EU enlargement towards the Balkans - A Macedonian spring or continued political winter?

2 December 2015

Over the past year, the Former Yugoslav Republic of Macedonia (FYROM)’s European Union (EU) integration process has become one of the most worrisome among the Balkan countries aspiring to join the EU, with a stream of unsettling news coming from Skopje, including: revelations of a mass wire-tapping scandal implicating officials at the highest political level and suggesting political interference with the independence of the judiciary; the conduct of elections; media freedom; widespread protests and violence; a weekend-“war”; parliamentary boycott and recent clashes between the police and desperate migrants at the Greek border where a metal fence is being erected. These ongoing situations serve to keep the international community on edge about the potential for broader regional instabilities.

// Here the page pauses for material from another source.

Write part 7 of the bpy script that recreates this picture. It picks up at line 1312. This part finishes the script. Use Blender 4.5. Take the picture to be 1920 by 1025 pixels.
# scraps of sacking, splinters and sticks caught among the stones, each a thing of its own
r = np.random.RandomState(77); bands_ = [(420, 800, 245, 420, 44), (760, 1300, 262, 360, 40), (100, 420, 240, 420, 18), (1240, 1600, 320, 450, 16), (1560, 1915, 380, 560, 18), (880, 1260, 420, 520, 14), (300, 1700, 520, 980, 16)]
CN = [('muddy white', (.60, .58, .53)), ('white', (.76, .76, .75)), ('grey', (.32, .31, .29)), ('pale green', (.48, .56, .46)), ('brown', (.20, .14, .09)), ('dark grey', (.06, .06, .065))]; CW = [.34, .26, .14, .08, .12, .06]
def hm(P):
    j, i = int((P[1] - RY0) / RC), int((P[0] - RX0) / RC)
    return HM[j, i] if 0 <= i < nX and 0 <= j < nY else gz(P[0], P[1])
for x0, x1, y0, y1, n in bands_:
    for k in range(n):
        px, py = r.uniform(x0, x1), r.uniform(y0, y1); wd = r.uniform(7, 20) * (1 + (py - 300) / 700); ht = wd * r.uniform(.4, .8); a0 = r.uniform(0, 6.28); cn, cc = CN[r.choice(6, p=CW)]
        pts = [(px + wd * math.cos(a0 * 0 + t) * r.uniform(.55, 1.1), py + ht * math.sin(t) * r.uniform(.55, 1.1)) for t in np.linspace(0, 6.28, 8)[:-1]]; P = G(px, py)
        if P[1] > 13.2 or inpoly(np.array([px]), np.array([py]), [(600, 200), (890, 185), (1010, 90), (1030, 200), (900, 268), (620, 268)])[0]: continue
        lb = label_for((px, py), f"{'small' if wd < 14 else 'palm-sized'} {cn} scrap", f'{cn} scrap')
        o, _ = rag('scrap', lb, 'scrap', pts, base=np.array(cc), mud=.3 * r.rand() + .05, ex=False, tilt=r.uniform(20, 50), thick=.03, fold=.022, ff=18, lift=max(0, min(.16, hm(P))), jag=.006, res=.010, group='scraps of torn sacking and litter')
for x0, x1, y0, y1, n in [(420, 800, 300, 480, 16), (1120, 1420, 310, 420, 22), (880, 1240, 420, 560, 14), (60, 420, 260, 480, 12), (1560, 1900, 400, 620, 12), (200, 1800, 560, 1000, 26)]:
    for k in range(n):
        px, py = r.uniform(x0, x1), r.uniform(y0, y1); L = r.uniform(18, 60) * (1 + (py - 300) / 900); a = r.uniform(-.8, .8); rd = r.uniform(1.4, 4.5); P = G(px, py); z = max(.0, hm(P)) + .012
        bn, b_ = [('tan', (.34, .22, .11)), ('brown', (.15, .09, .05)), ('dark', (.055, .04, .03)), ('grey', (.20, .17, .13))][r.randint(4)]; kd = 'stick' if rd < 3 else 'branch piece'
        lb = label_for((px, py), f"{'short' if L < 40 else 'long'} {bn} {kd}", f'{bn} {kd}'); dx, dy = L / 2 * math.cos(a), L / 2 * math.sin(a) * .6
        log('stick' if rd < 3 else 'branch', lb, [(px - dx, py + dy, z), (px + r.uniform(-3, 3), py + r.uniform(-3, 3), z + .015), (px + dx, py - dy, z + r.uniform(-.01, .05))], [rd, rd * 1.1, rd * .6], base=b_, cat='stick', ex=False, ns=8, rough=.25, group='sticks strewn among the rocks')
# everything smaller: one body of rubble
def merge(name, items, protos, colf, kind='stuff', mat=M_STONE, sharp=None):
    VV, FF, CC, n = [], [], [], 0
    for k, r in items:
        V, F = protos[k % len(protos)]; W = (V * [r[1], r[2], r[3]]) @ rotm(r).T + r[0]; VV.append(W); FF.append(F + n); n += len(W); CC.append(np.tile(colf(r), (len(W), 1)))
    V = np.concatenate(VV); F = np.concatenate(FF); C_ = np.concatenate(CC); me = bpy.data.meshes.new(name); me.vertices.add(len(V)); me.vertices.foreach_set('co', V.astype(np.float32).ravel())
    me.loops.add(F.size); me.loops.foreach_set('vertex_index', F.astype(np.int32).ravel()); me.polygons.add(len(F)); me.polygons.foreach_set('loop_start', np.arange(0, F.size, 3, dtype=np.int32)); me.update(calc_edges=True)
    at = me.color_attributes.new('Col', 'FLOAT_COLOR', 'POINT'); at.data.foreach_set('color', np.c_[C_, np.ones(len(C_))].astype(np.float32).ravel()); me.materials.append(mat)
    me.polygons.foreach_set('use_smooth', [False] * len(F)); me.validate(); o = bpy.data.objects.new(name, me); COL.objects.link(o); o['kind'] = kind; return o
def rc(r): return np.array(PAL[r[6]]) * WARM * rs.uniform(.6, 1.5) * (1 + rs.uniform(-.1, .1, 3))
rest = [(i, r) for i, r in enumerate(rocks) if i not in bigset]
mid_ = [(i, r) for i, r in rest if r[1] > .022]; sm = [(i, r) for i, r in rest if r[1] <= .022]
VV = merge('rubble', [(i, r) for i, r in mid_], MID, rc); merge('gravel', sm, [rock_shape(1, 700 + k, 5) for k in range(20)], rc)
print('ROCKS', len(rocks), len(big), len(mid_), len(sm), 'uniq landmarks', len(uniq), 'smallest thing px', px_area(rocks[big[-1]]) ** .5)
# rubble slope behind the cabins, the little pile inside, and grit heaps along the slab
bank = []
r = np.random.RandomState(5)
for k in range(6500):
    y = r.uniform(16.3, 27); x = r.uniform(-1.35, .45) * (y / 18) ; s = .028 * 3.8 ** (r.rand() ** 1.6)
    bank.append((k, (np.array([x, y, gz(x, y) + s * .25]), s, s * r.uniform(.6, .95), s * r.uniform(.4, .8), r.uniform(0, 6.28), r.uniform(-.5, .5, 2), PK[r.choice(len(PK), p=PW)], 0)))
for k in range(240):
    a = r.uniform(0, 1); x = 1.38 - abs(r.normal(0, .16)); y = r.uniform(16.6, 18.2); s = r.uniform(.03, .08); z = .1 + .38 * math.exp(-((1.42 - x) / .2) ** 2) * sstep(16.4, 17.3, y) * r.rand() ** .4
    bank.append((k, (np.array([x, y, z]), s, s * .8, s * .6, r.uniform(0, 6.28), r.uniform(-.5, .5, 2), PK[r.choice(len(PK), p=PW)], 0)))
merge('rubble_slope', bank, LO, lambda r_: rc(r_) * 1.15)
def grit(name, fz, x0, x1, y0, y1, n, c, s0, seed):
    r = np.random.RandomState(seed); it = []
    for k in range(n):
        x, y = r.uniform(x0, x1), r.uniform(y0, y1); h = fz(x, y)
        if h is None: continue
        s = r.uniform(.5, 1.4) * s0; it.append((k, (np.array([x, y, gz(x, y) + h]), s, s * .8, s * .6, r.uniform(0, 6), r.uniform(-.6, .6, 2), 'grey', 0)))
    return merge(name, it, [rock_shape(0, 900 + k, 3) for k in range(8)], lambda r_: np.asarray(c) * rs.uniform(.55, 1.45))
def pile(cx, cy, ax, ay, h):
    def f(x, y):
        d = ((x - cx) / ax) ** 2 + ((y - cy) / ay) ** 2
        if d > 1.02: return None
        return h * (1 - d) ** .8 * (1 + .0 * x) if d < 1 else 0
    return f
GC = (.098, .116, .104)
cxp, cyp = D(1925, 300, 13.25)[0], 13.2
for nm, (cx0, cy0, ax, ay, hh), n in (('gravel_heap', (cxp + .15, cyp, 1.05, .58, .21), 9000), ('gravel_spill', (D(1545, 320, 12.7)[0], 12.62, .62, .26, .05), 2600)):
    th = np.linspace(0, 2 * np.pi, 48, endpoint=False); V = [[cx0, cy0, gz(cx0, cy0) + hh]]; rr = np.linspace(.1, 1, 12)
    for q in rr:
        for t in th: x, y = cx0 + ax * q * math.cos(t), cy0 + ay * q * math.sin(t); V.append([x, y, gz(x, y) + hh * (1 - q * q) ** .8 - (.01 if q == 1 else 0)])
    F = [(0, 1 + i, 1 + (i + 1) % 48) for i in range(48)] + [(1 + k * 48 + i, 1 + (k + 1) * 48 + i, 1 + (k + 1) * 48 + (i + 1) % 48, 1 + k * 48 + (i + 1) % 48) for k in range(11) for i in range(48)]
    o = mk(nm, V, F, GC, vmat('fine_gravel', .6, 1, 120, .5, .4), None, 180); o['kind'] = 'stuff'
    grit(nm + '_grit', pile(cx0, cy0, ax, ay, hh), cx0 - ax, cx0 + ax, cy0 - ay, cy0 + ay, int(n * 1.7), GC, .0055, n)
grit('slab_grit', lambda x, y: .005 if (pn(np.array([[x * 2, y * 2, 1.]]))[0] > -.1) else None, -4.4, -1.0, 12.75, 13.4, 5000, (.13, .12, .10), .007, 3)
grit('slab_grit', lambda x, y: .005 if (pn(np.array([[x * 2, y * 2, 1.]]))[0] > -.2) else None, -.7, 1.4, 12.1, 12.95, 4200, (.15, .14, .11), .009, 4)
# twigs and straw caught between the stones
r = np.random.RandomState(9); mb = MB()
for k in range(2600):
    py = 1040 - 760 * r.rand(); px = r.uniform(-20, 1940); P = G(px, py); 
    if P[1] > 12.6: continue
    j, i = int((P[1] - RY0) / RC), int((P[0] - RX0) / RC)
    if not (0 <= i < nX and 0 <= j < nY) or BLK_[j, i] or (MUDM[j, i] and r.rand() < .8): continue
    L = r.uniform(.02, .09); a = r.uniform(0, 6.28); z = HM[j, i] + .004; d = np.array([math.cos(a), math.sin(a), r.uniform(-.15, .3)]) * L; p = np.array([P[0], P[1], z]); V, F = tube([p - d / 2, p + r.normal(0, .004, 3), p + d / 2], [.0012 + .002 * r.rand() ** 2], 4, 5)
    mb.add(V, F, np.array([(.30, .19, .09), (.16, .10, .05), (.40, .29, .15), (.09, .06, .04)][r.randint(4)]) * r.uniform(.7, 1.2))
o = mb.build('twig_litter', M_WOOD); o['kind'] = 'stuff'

A number of observers of the Balkans and the EU enlargement process have argued that the case of FYROM has been trouble waiting to happen for some time. Since 2005, the name dispute with Greece has prevented the country from opening accession negotiations with the EU. Despite the European Commission’s successive positive recommendations, the country has experienced gradually deteriorating inter-ethnic relations and a rise in authoritarian tendencies, at the detriment to European integration-related reforms and democratic credentials. While the current crises the country is facing might therefore not be all that surprising, it is a concerning situation from the perspective of both the EU and the Balkans region. With this in mind, the European Policy Centre (EPC) in cooperation with Open Society Foundations (OSF) organised this Policy Dialogue with five experts to establish the state of play and consider how policymakers can best proceed in order to return the country to the path of sustainable reforms and Euro-Atlantic integration.